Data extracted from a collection
····················
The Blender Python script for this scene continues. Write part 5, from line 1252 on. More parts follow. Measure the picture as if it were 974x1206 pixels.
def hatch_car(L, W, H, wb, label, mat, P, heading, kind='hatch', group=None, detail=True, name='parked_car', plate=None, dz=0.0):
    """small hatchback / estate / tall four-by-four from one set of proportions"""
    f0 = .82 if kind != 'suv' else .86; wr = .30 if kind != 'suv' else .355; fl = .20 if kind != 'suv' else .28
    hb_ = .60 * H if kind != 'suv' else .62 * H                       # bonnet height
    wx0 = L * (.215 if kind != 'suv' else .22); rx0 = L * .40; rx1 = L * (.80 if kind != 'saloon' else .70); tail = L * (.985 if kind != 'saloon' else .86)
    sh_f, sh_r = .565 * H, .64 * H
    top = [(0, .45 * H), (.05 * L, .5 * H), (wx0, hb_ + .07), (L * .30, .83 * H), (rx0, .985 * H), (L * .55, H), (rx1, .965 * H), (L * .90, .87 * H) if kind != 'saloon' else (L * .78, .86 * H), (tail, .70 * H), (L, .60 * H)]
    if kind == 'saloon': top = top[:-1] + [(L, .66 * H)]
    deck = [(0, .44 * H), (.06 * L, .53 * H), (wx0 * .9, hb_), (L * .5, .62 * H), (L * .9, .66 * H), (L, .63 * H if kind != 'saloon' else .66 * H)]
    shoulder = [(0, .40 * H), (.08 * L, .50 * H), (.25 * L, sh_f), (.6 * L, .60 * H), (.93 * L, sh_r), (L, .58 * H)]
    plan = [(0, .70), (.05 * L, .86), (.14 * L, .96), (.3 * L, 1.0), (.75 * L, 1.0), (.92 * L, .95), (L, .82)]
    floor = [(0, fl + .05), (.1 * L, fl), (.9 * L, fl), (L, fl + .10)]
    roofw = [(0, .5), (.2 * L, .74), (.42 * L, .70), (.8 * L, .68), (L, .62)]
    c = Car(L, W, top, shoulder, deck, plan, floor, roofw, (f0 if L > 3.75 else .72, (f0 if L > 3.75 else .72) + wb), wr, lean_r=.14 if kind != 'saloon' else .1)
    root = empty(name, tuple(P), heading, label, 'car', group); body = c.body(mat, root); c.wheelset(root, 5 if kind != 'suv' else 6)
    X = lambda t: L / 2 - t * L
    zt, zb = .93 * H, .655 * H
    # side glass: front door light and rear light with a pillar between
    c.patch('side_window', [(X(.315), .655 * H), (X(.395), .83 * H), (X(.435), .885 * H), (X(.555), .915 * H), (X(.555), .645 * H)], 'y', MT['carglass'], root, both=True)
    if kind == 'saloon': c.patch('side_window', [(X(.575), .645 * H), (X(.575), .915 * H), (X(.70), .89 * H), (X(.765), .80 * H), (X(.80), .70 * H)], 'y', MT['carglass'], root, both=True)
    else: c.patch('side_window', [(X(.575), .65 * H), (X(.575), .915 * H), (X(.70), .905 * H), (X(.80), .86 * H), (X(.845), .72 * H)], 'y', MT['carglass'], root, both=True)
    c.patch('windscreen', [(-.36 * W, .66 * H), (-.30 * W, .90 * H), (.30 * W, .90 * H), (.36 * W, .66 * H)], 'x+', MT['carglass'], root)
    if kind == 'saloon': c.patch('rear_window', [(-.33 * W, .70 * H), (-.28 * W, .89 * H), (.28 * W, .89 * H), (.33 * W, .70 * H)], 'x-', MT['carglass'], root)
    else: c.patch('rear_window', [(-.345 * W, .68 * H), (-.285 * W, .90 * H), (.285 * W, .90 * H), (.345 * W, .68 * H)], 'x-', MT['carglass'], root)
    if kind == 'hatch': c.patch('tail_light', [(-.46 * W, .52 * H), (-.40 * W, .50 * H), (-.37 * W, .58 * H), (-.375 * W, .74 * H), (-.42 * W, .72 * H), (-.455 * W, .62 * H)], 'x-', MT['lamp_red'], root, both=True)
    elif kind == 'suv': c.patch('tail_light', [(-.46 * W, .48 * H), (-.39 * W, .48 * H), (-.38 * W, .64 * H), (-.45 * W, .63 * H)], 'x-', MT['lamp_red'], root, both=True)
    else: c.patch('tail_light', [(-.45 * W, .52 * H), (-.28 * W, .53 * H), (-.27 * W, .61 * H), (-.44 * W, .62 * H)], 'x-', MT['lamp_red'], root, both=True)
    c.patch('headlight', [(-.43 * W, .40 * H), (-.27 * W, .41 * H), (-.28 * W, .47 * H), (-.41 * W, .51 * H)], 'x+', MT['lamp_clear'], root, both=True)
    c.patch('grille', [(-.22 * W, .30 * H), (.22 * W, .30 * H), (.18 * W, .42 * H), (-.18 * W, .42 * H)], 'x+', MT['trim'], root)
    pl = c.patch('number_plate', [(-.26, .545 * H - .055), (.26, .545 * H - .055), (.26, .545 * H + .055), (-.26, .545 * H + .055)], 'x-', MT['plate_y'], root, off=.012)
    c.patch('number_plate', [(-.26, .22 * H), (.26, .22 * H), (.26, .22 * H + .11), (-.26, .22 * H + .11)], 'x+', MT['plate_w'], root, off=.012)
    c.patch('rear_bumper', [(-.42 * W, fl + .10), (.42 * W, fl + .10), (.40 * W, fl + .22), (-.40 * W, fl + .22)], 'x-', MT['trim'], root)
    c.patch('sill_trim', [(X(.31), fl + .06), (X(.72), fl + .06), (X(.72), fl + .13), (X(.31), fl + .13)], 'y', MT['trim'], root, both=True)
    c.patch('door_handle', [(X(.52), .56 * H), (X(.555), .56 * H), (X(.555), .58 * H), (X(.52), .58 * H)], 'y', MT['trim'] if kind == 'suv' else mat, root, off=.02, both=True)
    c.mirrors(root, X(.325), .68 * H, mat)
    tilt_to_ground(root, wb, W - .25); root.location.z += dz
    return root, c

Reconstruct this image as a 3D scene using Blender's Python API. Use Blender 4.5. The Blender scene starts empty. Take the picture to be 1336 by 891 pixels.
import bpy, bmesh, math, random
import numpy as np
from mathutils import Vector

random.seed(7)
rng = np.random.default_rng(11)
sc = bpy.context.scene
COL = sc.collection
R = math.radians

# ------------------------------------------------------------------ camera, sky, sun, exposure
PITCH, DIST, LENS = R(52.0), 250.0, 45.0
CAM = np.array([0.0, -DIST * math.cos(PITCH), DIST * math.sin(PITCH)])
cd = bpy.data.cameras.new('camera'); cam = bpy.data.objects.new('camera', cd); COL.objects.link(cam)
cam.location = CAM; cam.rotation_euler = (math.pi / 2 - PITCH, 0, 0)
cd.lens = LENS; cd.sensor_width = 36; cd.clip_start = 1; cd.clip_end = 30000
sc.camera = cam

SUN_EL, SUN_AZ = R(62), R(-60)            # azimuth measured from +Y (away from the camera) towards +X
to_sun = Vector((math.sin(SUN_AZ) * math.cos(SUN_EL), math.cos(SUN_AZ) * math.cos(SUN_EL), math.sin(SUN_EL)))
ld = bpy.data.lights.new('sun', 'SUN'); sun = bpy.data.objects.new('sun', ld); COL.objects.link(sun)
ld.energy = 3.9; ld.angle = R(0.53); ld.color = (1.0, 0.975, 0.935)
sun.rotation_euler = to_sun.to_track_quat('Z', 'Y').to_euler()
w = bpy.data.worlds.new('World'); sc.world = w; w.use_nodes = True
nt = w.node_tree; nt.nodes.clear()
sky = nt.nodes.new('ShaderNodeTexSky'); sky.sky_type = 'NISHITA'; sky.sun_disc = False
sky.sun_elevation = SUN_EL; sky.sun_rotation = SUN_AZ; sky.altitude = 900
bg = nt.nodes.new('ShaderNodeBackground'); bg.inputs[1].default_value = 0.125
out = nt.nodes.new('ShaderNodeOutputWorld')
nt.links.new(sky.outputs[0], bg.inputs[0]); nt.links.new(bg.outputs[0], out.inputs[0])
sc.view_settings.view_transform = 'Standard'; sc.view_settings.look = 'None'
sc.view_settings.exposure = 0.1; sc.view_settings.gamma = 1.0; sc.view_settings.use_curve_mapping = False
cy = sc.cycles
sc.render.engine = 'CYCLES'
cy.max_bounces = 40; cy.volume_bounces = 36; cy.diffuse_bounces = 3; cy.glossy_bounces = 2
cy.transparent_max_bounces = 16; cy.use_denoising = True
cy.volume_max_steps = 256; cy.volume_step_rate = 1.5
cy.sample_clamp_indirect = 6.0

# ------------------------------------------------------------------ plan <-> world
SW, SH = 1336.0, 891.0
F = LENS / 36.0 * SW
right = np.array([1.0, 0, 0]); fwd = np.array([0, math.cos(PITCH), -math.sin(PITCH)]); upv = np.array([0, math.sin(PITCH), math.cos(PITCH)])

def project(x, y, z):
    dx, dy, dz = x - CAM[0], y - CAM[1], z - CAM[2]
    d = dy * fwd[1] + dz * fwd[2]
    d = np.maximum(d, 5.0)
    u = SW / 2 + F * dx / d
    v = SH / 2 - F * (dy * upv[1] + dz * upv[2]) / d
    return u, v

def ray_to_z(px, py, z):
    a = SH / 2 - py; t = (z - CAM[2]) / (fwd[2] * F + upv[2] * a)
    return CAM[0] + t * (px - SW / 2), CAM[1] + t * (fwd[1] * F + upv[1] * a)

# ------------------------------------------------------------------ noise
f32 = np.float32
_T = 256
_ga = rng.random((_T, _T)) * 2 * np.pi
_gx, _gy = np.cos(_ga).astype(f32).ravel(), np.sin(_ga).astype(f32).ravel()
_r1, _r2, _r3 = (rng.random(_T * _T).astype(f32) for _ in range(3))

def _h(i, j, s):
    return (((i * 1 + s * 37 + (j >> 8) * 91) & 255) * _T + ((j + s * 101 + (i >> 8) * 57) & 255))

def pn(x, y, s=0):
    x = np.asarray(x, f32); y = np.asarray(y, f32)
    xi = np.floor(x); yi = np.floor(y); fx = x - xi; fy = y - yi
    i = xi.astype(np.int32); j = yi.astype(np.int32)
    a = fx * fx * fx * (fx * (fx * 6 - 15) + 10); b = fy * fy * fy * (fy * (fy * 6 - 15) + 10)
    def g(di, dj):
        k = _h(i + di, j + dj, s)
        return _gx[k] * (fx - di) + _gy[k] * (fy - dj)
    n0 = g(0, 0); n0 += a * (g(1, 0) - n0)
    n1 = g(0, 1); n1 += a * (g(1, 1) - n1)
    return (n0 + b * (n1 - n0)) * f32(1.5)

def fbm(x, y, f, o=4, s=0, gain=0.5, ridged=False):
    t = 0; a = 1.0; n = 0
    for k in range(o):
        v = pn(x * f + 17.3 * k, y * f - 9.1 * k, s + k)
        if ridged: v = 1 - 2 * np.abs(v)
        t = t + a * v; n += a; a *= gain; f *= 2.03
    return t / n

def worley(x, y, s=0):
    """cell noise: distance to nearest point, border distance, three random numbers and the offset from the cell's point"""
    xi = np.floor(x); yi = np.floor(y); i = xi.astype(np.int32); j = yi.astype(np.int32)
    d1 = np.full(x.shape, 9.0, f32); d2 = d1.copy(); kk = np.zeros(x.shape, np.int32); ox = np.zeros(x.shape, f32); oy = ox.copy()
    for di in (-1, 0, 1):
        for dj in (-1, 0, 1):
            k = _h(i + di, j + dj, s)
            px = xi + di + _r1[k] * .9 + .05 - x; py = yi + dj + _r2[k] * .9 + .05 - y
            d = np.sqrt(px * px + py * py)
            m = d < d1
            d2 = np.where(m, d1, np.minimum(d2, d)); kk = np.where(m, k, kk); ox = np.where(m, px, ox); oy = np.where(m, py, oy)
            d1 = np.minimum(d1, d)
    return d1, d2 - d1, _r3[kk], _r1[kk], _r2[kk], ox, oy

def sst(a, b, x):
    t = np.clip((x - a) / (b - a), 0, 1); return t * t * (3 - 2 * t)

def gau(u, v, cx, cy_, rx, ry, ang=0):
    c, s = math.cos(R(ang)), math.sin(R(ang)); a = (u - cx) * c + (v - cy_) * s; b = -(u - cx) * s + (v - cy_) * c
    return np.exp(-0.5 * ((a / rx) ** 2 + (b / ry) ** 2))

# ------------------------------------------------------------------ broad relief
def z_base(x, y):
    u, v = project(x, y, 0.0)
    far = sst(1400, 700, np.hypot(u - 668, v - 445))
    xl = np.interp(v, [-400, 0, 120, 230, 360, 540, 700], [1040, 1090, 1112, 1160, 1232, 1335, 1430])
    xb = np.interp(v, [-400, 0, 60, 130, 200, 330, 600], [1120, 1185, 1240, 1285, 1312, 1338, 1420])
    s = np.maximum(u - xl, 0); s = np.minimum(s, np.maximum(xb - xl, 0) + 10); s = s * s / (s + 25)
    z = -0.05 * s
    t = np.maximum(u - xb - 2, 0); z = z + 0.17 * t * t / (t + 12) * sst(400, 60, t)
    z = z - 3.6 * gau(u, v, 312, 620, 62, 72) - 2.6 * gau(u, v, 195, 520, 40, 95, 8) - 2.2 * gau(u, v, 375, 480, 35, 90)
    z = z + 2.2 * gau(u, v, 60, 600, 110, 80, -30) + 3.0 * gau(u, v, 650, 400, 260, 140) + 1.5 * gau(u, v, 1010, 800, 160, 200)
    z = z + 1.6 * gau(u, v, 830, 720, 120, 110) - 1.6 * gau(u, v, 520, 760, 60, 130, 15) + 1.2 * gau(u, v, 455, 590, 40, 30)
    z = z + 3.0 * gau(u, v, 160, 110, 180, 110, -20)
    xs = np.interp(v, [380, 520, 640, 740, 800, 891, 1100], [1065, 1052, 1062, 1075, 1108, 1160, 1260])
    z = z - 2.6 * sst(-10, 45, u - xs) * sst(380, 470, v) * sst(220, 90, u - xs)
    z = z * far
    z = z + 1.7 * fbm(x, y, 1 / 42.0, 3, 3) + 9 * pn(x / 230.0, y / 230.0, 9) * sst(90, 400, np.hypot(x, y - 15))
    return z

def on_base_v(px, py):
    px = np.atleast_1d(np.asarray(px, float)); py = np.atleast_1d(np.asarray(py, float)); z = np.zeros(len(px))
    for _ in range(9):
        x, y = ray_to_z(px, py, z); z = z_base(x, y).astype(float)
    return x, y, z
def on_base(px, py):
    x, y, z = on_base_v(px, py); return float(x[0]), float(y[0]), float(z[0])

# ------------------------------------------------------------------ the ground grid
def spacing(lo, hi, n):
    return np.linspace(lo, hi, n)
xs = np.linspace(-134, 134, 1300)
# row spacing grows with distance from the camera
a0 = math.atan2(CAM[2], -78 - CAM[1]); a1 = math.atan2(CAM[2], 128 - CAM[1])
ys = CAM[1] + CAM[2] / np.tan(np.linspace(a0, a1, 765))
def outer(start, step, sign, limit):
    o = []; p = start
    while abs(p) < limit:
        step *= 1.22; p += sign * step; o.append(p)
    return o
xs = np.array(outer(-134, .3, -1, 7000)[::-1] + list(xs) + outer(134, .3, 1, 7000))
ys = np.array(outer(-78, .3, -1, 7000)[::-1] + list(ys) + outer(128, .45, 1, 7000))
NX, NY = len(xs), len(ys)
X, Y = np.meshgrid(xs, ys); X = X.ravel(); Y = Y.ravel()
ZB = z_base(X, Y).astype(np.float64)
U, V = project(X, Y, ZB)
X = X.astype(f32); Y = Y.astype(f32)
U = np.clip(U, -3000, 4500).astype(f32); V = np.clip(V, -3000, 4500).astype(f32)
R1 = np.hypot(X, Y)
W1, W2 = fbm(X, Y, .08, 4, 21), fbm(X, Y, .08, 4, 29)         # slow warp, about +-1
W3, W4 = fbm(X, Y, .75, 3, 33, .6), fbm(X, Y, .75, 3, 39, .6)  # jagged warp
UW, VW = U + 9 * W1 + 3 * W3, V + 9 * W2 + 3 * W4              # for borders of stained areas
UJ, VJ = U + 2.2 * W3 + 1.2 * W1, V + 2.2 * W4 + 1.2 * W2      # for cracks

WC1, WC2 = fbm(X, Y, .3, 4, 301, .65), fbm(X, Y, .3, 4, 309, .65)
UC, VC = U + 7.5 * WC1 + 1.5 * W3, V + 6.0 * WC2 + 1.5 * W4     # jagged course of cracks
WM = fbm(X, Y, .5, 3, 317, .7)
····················
Repeat exactly the lines running from the one with "Reconstruct this image" through the one with "sc.camera = cam", both included.

Reconstruct this image as a 3D scene using Blender's Python API. Use Blender 4.5. The Blender scene starts empty. Take the picture to be 1336 by 891 pixels.
import bpy, bmesh, math, random
import numpy as np
from mathutils import Vector

random.seed(7)
rng = np.random.default_rng(11)
sc = bpy.context.scene
COL = sc.collection
R = math.radians

# ------------------------------------------------------------------ camera, sky, sun, exposure
PITCH, DIST, LENS = R(52.0), 250.0, 45.0
CAM = np.array([0.0, -DIST * math.cos(PITCH), DIST * math.sin(PITCH)])
cd = bpy.data.cameras.new('camera'); cam = bpy.data.objects.new('camera', cd); COL.objects.link(cam)
cam.location = CAM; cam.rotation_euler = (math.pi / 2 - PITCH, 0, 0)
cd.lens = LENS; cd.sensor_width = 36; cd.clip_start = 1; cd.clip_end = 30000
sc.camera = cam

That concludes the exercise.